Enhancement of TOC removal efficiency of sulfamethoxazole using catalysts in the radiation treatment: Effects of band structure and electrical properties of radiocatalysts
Kang N. Lee, Tae‐Hun Kim, Tak-Hyun Kim, Jaesang Lee, Seung‐Ho Yu
Abstract
Photocatalysts in AOP have been used for the decomposition of recalcitrant organic pollutants. However, several technical issues associated with energy band gap of catalysts still limit the practical application of photocatalysts with sunlight and UV. Some catalysts with large energy band gap have been successfully used in the radiocatalytic systems using gamma radiation and electron beam. However, there has been little systematic studies for band structure and electrical properties of an appropriate radiocatalyst in the radiation treatment. Kinetic studies were conducted to evaluate the properties (conduction band, valence band, energy band gap, electron mobility, and stability) of catalysts suitable for the radiocatalytic system using high energy sources and the radiocatalytic oxidation performance for sulfamethoxazole (SMX).

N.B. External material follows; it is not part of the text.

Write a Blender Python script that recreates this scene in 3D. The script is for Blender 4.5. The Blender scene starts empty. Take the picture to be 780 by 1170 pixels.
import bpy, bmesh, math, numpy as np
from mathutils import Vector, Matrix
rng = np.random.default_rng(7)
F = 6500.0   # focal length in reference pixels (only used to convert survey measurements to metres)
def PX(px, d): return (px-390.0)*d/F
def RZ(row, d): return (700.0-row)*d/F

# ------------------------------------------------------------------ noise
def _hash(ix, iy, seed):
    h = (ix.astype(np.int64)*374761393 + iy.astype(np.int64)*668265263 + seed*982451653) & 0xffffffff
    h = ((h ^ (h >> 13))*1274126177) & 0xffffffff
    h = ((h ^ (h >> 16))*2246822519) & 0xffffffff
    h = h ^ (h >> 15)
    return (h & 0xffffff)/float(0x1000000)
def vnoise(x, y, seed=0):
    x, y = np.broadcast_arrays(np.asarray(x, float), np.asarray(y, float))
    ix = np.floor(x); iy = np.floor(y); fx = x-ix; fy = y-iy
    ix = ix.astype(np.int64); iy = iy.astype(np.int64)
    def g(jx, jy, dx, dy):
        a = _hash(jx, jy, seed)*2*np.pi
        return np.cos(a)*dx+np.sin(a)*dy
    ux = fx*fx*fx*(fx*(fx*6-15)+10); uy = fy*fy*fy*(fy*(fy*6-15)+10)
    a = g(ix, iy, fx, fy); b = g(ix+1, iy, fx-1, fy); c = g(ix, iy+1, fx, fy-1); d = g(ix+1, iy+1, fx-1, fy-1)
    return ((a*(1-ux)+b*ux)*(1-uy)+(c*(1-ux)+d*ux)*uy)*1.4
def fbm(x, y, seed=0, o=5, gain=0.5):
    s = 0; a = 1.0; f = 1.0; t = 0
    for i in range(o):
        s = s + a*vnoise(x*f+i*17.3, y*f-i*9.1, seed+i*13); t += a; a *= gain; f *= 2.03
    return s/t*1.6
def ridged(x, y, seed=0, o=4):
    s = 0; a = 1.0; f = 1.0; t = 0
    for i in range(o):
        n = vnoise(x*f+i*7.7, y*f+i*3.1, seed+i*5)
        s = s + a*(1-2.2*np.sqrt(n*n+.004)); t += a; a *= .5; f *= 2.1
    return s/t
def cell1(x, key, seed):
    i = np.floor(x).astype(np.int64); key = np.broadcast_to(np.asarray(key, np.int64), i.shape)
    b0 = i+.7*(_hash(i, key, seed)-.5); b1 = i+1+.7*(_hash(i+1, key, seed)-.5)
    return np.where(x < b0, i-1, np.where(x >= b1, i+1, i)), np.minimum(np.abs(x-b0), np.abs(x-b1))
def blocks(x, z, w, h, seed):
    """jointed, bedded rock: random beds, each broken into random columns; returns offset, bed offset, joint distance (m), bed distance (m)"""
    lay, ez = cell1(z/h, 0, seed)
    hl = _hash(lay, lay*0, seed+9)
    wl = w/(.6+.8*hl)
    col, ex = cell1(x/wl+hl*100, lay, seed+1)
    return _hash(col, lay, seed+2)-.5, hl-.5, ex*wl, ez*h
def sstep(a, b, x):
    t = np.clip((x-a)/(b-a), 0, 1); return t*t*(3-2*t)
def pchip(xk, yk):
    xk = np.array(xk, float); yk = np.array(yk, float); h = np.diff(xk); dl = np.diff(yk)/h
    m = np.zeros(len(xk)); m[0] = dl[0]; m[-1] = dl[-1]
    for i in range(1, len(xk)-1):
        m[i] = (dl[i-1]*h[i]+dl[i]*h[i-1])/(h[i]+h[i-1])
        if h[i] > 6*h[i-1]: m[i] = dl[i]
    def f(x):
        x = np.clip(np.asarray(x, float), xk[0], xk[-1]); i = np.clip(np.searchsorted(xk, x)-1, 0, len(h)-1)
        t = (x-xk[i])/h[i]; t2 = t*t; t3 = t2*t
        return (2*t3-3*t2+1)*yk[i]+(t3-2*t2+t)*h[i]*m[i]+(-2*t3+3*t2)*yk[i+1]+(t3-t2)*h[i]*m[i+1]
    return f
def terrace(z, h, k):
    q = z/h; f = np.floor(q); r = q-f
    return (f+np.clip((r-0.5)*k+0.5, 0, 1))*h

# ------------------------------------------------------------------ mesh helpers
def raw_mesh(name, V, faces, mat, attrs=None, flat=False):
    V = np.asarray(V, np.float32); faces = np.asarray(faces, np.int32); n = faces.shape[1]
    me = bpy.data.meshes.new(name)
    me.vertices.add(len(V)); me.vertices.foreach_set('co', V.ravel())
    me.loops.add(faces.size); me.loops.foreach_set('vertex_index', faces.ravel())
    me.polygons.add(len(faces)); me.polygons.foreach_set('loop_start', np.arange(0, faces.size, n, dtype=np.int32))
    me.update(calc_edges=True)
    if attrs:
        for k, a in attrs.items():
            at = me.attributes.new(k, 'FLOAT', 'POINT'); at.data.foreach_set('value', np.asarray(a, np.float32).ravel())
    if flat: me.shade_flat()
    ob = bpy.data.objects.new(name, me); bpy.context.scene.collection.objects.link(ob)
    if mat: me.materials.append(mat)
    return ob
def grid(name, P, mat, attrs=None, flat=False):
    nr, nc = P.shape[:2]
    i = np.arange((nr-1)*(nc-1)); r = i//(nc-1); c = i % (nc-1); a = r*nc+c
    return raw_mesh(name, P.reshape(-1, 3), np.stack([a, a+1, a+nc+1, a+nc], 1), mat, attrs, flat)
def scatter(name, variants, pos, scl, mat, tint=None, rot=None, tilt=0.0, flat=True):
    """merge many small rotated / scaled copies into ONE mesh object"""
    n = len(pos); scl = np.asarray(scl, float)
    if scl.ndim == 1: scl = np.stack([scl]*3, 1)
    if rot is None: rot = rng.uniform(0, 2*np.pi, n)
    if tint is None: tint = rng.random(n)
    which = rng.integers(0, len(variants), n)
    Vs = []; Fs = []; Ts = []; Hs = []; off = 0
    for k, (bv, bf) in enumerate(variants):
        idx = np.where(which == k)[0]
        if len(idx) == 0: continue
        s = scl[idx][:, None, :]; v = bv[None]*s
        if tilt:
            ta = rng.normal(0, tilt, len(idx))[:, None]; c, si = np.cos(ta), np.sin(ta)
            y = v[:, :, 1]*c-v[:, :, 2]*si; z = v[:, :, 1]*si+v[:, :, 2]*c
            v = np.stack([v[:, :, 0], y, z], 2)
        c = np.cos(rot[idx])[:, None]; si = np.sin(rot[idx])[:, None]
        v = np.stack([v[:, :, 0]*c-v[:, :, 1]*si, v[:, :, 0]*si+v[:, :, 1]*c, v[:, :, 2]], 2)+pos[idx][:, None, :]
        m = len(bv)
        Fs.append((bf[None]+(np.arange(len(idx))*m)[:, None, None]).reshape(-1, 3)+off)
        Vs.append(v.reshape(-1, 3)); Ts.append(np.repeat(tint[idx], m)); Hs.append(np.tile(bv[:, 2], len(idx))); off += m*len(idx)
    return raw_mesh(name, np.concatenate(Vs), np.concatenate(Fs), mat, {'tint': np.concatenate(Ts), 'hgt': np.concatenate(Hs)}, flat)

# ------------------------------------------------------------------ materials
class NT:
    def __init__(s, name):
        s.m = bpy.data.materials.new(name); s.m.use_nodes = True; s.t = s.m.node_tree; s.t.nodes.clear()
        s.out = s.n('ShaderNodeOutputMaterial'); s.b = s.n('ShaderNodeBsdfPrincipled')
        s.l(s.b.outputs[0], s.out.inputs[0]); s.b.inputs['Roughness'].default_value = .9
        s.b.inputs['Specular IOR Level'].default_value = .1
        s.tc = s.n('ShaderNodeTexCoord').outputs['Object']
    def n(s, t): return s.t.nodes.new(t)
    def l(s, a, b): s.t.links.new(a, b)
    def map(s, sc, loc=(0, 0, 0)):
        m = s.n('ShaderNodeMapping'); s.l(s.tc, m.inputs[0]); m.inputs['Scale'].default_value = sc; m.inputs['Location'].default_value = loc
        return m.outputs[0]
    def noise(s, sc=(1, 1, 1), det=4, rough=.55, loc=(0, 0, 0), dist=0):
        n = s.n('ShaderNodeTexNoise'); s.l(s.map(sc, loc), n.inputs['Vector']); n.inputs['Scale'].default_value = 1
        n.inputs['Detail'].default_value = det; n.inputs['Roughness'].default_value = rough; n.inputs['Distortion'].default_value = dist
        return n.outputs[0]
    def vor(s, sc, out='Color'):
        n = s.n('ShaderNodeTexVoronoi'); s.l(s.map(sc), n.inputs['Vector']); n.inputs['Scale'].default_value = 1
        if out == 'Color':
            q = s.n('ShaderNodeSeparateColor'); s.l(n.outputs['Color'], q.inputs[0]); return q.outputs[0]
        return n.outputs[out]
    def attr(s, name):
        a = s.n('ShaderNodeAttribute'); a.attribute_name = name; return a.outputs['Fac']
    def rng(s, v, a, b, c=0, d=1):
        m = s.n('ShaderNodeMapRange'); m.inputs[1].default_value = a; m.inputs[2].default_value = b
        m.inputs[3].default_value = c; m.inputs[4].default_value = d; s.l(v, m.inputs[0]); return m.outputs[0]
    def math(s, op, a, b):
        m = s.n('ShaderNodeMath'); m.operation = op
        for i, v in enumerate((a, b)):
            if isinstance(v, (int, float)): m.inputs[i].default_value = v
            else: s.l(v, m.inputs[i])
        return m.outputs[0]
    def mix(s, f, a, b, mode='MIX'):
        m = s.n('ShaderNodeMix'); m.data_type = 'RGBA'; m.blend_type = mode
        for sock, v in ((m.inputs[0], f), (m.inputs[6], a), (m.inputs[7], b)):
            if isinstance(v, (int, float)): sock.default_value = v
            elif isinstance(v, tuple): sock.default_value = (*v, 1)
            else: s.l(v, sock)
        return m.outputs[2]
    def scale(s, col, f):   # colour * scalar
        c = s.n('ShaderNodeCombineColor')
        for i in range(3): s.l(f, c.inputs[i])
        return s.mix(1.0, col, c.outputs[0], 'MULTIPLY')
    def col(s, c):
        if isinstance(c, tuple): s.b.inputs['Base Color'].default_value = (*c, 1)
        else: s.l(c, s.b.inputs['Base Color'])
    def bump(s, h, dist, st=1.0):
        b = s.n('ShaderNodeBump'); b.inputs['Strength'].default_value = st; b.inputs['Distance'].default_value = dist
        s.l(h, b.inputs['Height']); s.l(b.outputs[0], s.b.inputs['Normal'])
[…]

The lower the CB potential and/or the higher the VB potential was, the higher the oxidation performance of a catalyst was. Unlike the photocatalytic process (activating the catalysts with energy band gaps lower than 6.2 eV), the radiation system using a gamma ray could activate the catalyst with a comparatively large energy band gap (<1,240 keV). TOC removal efficiency for SMX (30 mg/L) with Al2O3 (2 g/L) as a radiocatalyst was enhanced up to 83.9 % at an absorbed dose of 5 kGy, compared to the control (radiation treatment without catalysts) showing 6.6 % TOC removal efficiency at the same condition. The stabilities of metal oxide catalysts were much higher (low self-degradation of 0.0006–0.01 % at 50 kGy) than those (0.07–0.44 % at 50 kGy) of metal sulfide catalysts. Since S2− is less electronegative than O2−, the VB holes of metal sulfide catalyst are more prone to self-degradation. The radiation technology has a wide range of selection for catalysts, and can be an effective alternative-treatment system for the mineralization of recalcitrant organic chemicals.